Plug-in valves with integrated solenoids provide another way that manufacturers have improved their pneumatic experience. Let’s say we plumbed up a pusher to knock products off a conveyor but learn that the pusher doesn’t quite get the product off the conveyor or doesn’t get out of the way in time for the next product to come to the station. The pluggable valve can be swapped out from a double-ended to single-ended in a minute or less. Further, since the solenoid is integrated into the valve body, changing function from energize on/energize off to energize on with automatic off/on de-energize makes function changes a breeze. We can even change from a two-way valve to a three-way valve in the same manner.

The key to the plug-in valve is the fieldbus connection. In the old way, individual wires needed to be wired from each solenoid back to a controlling device like a programmable logic controller (PLC). With the way we do things today, the valves plug into the manifold and the manifold plugs into a fieldbus converter. That converter could still be a 25-pin connector with individual wires going back to a PLC output module, but it could just as easily be an Ethernet/IP, Profibus, Modbus, DeviceNet, EtherCAT or Profinet connection to a PLC but with a lot less wiring.

Finally, making design even easier, that same fieldbus connection means that we can put items other than a pneumatic valve/solenoid on that manifold.
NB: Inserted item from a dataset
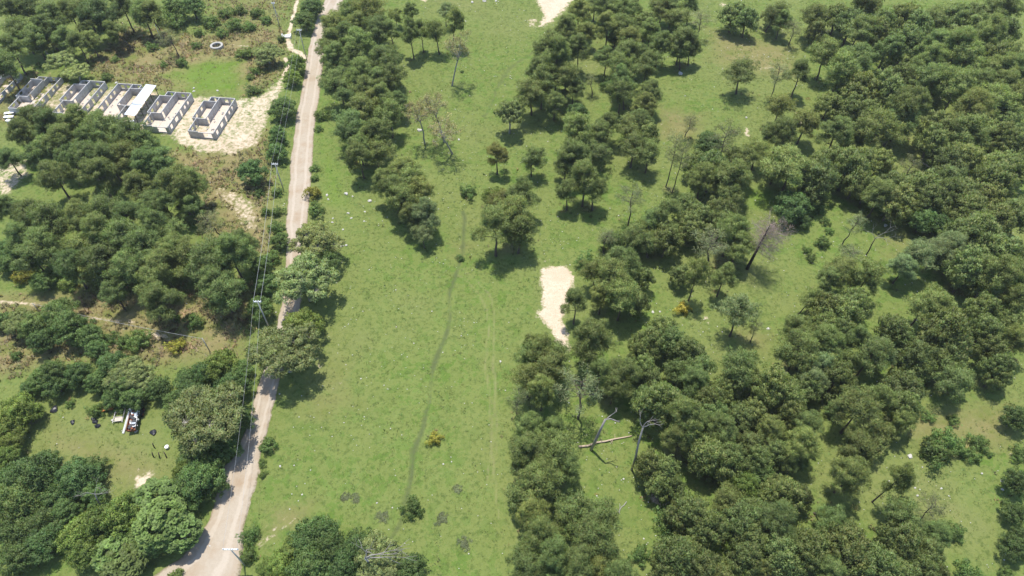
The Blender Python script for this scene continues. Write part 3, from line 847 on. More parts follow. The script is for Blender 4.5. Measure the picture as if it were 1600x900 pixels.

Using the same mounting screws, the manifold can be expanded to include field-mounted I/O modules, all communicating through that same fieldbus module. Both digital and analog modules can be mounted right there in the field where the devices are mounted on the machine/process.

The bottom line for design is we don’t necessarily have to use electronic devices where a pneumatic device would still work just fine. The migration away from pneumatic was driven by a need to cut down on the energy needed to make air; but, with smaller, more efficient devices using that air, the need to totally eliminate air may not be necessary.